======== Data excerpt ========

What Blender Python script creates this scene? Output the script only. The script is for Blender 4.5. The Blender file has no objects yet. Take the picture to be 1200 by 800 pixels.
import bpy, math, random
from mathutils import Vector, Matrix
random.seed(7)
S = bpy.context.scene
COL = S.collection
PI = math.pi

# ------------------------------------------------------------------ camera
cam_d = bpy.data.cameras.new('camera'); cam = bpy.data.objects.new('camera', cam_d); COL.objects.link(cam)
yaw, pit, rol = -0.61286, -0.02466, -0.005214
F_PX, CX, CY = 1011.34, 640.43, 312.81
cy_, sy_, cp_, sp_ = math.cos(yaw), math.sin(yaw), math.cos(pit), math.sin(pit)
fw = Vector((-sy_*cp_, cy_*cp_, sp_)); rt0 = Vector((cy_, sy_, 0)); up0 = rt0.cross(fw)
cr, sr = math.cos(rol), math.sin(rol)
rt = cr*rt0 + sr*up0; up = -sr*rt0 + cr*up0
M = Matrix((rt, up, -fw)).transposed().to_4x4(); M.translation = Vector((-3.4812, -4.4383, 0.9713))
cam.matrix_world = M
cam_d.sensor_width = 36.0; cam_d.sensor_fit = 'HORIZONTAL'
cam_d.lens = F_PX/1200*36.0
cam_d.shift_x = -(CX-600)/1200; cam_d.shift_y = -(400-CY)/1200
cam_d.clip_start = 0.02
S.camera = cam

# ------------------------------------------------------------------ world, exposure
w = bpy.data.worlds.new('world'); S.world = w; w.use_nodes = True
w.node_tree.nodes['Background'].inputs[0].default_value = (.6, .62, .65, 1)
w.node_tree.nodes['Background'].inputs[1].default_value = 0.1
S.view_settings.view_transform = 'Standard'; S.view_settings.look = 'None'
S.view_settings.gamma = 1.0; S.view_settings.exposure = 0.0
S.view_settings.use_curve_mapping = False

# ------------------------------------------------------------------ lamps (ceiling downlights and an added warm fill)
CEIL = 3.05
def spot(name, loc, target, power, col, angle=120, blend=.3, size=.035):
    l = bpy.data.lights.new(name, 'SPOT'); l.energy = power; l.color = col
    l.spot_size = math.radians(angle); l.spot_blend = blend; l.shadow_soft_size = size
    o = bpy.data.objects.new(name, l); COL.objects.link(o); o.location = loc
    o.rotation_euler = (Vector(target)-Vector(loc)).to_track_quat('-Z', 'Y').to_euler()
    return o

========

#### [What is expected]
From the data above, extract every line in its exact form.

#### [Response to the exercise]
What Blender Python script creates this scene? Output the script only. The script is for Blender 4.5. The Blender file has no objects yet. Take the picture to be 1200 by 800 pixels.
import bpy, math, random
from mathutils import Vector, Matrix
random.seed(7)
S = bpy.context.scene
COL = S.collection
PI = math.pi

# ------------------------------------------------------------------ camera
cam_d = bpy.data.cameras.new('camera'); cam = bpy.data.objects.new('camera', cam_d); COL.objects.link(cam)
yaw, pit, rol = -0.61286, -0.02466, -0.005214
F_PX, CX, CY = 1011.34, 640.43, 312.81
cy_, sy_, cp_, sp_ = math.cos(yaw), math.sin(yaw), math.cos(pit), math.sin(pit)
fw = Vector((-sy_*cp_, cy_*cp_, sp_)); rt0 = Vector((cy_, sy_, 0)); up0 = rt0.cross(fw)
cr, sr = math.cos(rol), math.sin(rol)
rt = cr*rt0 + sr*up0; up = -sr*rt0 + cr*up0
M = Matrix((rt, up, -fw)).transposed().to_4x4(); M.translation = Vector((-3.4812, -4.4383, 0.9713))
cam.matrix_world = M
cam_d.sensor_width = 36.0; cam_d.sensor_fit = 'HORIZONTAL'
cam_d.lens = F_PX/1200*36.0
cam_d.shift_x = -(CX-600)/1200; cam_d.shift_y = -(400-CY)/1200
cam_d.clip_start = 0.02
S.camera = cam

# ------------------------------------------------------------------ world, exposure
w = bpy.data.worlds.new('world'); S.world = w; w.use_nodes = True
w.node_tree.nodes['Background'].inputs[0].default_value = (.6, .62, .65, 1)
w.node_tree.nodes['Background'].inputs[1].default_value = 0.1
S.view_settings.view_transform = 'Standard'; S.view_settings.look = 'None'
S.view_settings.gamma = 1.0; S.view_settings.exposure = 0.0
S.view_settings.use_curve_mapping = False

# ------------------------------------------------------------------ lamps (ceiling downlights and an added warm fill)
CEIL = 3.05
def spot(name, loc, target, power, col, angle=120, blend=.3, size=.035):
    l = bpy.data.lights.new(name, 'SPOT'); l.energy = power; l.color = col
    l.spot_size = math.radians(angle); l.spot_blend = blend; l.shadow_soft_size = size
    o = bpy.data.objects.new(name, l); COL.objects.link(o); o.location = loc
    o.rotation_euler = (Vector(target)-Vector(loc)).to_track_quat('-Z', 'Y').to_euler()
    return o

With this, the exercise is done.